**Your objective**.
Go through the records underneath and write each one out again exactly.

**Record list**.
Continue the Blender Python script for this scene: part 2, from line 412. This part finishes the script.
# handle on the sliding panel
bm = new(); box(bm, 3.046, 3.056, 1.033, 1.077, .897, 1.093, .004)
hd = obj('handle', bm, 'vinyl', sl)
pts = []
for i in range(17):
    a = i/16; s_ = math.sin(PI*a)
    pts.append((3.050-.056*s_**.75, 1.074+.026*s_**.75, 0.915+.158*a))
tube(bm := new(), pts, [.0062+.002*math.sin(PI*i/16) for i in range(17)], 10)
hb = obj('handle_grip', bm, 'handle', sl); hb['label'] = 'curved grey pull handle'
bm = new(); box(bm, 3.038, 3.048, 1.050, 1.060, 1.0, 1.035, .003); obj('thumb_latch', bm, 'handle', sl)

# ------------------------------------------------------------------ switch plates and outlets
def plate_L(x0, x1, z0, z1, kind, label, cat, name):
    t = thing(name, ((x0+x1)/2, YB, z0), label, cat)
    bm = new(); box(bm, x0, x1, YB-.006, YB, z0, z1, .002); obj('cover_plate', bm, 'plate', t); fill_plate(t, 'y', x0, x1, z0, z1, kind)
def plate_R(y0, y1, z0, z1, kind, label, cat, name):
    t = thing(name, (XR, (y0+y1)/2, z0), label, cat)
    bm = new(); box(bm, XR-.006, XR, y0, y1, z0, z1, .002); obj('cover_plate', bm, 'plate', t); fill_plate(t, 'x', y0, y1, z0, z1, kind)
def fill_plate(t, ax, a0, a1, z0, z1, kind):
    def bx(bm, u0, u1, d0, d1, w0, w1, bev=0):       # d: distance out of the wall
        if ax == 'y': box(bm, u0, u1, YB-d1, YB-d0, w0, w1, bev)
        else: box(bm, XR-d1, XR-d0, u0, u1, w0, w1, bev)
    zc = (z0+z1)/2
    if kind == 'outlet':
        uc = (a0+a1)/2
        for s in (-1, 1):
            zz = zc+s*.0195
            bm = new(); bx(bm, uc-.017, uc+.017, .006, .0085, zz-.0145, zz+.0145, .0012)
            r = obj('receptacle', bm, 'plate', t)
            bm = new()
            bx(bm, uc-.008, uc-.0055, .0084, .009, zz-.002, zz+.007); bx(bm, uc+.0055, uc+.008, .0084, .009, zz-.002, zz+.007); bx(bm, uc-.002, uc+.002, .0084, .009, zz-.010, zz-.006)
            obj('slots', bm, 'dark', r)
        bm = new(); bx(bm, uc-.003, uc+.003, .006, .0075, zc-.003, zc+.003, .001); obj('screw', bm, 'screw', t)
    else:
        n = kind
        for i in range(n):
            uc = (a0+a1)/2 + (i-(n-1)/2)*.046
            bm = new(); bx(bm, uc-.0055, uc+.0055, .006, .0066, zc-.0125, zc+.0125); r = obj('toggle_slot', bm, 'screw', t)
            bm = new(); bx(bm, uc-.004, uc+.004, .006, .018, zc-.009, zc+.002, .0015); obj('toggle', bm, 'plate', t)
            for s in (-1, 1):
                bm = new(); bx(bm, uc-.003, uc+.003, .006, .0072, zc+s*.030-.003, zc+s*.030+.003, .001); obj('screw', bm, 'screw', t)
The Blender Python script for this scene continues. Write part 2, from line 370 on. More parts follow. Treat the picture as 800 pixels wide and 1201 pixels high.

**Reply**.
Continue the Blender Python script for this scene: part 2, from line 412. This part finishes the script.
# handle on the sliding panel
bm = new(); box(bm, 3.046, 3.056, 1.033, 1.077, .897, 1.093, .004)
hd = obj('handle', bm, 'vinyl', sl)
pts = []
for i in range(17):
    a = i/16; s_ = math.sin(PI*a)
    pts.append((3.050-.056*s_**.75, 1.074+.026*s_**.75, 0.915+.158*a))
tube(bm := new(), pts, [.0062+.002*math.sin(PI*i/16) for i in range(17)], 10)
hb = obj('handle_grip', bm, 'handle', sl); hb['label'] = 'curved grey pull handle'
bm = new(); box(bm, 3.038, 3.048, 1.050, 1.060, 1.0, 1.035, .003); obj('thumb_latch', bm, 'handle', sl)

# ------------------------------------------------------------------ switch plates and outlets
def plate_L(x0, x1, z0, z1, kind, label, cat, name):
    t = thing(name, ((x0+x1)/2, YB, z0), label, cat)
    bm = new(); box(bm, x0, x1, YB-.006, YB, z0, z1, .002); obj('cover_plate', bm, 'plate', t); fill_plate(t, 'y', x0, x1, z0, z1, kind)
def plate_R(y0, y1, z0, z1, kind, label, cat, name):
    t = thing(name, (XR, (y0+y1)/2, z0), label, cat)
    bm = new(); box(bm, XR-.006, XR, y0, y1, z0, z1, .002); obj('cover_plate', bm, 'plate', t); fill_plate(t, 'x', y0, y1, z0, z1, kind)
def fill_plate(t, ax, a0, a1, z0, z1, kind):
    def bx(bm, u0, u1, d0, d1, w0, w1, bev=0):       # d: distance out of the wall
        if ax == 'y': box(bm, u0, u1, YB-d1, YB-d0, w0, w1, bev)
        else: box(bm, XR-d1, XR-d0, u0, u1, w0, w1, bev)
    zc = (z0+z1)/2
    if kind == 'outlet':
        uc = (a0+a1)/2
        for s in (-1, 1):
            zz = zc+s*.0195
            bm = new(); bx(bm, uc-.017, uc+.017, .006, .0085, zz-.0145, zz+.0145, .0012)
            r = obj('receptacle', bm, 'plate', t)
            bm = new()
            bx(bm, uc-.008, uc-.0055, .0084, .009, zz-.002, zz+.007); bx(bm, uc+.0055, uc+.008, .0084, .009, zz-.002, zz+.007); bx(bm, uc-.002, uc+.002, .0084, .009, zz-.010, zz-.006)
            obj('slots', bm, 'dark', r)
        bm = new(); bx(bm, uc-.003, uc+.003, .006, .0075, zc-.003, zc+.003, .001); obj('screw', bm, 'screw', t)
    else:
        n = kind
        for i in range(n):
            uc = (a0+a1)/2 + (i-(n-1)/2)*.046
            bm = new(); bx(bm, uc-.0055, uc+.0055, .006, .0066, zc-.0125, zc+.0125); r = obj('toggle_slot', bm, 'screw', t)
            bm = new(); bx(bm, uc-.004, uc+.004, .006, .018, zc-.009, zc+.002, .0015); obj('toggle', bm, 'plate', t)
            for s in (-1, 1):
                bm = new(); bx(bm, uc-.003, uc+.003, .006, .0072, zc+s*.030-.003, zc+s*.030+.003, .001); obj('screw', bm, 'screw', t)
The Blender Python script for this scene continues. Write part 2, from line 370 on. More parts follow. Treat the picture as 800 pixels wide and 1201 pixels high.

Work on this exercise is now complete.